## start Dataset excerpt
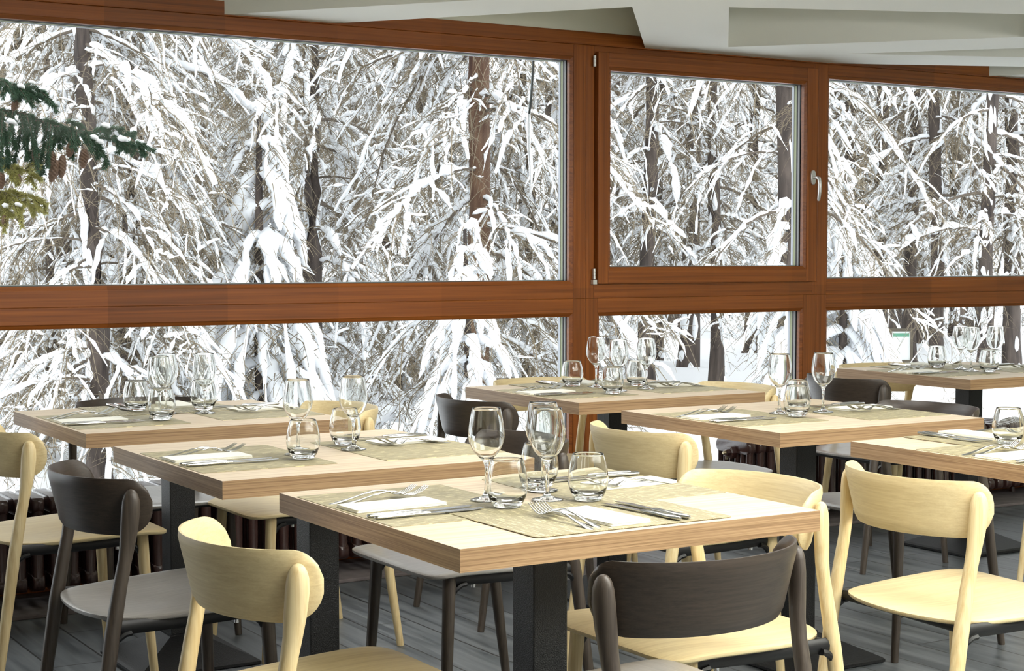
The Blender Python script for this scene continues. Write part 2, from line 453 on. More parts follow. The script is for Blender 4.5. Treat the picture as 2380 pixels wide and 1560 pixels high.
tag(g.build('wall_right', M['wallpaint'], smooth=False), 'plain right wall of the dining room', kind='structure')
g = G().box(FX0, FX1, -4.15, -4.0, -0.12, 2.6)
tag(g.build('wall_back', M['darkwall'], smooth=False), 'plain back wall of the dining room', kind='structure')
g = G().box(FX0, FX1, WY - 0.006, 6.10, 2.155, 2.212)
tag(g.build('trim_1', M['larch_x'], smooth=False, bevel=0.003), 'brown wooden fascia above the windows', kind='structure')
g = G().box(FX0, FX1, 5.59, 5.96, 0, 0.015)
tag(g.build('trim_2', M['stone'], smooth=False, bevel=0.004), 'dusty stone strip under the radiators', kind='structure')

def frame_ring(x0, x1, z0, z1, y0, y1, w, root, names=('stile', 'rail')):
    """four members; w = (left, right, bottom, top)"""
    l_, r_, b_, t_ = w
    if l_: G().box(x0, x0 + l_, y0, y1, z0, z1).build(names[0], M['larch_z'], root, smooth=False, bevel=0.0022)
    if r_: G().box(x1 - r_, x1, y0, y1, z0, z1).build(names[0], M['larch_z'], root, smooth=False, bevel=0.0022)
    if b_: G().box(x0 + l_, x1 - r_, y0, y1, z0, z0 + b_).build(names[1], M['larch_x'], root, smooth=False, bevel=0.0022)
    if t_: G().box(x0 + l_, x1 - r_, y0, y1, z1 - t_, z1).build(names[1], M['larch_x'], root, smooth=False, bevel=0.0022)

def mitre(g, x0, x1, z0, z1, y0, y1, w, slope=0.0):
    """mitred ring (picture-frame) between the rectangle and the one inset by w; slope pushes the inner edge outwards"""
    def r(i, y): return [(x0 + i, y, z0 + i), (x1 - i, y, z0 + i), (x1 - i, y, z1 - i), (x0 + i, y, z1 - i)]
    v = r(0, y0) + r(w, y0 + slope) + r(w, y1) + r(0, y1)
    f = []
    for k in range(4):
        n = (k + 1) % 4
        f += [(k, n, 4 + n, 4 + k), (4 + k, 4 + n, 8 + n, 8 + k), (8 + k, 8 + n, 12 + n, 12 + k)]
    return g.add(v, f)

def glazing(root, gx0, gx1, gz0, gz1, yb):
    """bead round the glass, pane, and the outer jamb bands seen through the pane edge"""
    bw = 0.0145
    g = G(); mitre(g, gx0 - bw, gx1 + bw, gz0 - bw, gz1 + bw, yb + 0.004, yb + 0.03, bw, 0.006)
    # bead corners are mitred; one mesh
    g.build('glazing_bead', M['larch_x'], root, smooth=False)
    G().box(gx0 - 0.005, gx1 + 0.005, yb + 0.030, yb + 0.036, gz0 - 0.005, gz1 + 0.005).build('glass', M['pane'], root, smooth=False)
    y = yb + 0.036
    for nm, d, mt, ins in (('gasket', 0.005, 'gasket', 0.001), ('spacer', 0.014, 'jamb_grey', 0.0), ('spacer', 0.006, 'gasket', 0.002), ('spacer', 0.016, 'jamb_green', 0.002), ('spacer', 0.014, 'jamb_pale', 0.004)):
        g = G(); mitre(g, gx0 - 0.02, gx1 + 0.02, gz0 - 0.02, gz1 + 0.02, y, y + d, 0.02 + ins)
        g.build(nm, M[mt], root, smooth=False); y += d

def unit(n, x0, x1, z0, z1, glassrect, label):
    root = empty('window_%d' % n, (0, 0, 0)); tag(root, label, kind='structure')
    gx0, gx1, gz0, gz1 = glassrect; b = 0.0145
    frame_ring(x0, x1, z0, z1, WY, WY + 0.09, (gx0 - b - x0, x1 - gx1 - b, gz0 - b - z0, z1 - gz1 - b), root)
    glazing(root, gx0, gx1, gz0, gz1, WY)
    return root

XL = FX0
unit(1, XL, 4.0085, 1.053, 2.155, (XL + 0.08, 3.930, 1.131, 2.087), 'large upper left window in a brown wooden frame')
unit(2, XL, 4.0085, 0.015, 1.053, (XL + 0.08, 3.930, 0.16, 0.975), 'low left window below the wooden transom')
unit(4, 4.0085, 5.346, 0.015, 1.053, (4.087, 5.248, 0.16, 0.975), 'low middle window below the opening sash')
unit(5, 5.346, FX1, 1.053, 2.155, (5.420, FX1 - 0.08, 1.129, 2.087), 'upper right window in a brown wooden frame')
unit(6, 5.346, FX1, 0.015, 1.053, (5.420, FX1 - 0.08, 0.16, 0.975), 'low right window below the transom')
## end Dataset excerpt
**Problem description**
Quote, please, every line of the material above from its start through the line that has "if t_: G().box(x0", reproducing the words exactly and dropping any images.

**Solution to this exercise**
The Blender Python script for this scene continues. Write part 2, from line 453 on. More parts follow. The script is for Blender 4.5. Treat the picture as 2380 pixels wide and 1560 pixels high.
tag(g.build('wall_right', M['wallpaint'], smooth=False), 'plain right wall of the dining room', kind='structure')
g = G().box(FX0, FX1, -4.15, -4.0, -0.12, 2.6)
tag(g.build('wall_back', M['darkwall'], smooth=False), 'plain back wall of the dining room', kind='structure')
g = G().box(FX0, FX1, WY - 0.006, 6.10, 2.155, 2.212)
tag(g.build('trim_1', M['larch_x'], smooth=False, bevel=0.003), 'brown wooden fascia above the windows', kind='structure')
g = G().box(FX0, FX1, 5.59, 5.96, 0, 0.015)
tag(g.build('trim_2', M['stone'], smooth=False, bevel=0.004), 'dusty stone strip under the radiators', kind='structure')

def frame_ring(x0, x1, z0, z1, y0, y1, w, root, names=('stile', 'rail')):
    """four members; w = (left, right, bottom, top)"""
    l_, r_, b_, t_ = w
    if l_: G().box(x0, x0 + l_, y0, y1, z0, z1).build(names[0], M['larch_z'], root, smooth=False, bevel=0.0022)
    if r_: G().box(x1 - r_, x1, y0, y1, z0, z1).build(names[0], M['larch_z'], root, smooth=False, bevel=0.0022)
    if b_: G().box(x0 + l_, x1 - r_, y0, y1, z0, z0 + b_).build(names[1], M['larch_x'], root, smooth=False, bevel=0.0022)
    if t_: G().box(x0 + l_, x1 - r_, y0, y1, z1 - t_, z1).build(names[1], M['larch_x'], root, smooth=False, bevel=0.0022)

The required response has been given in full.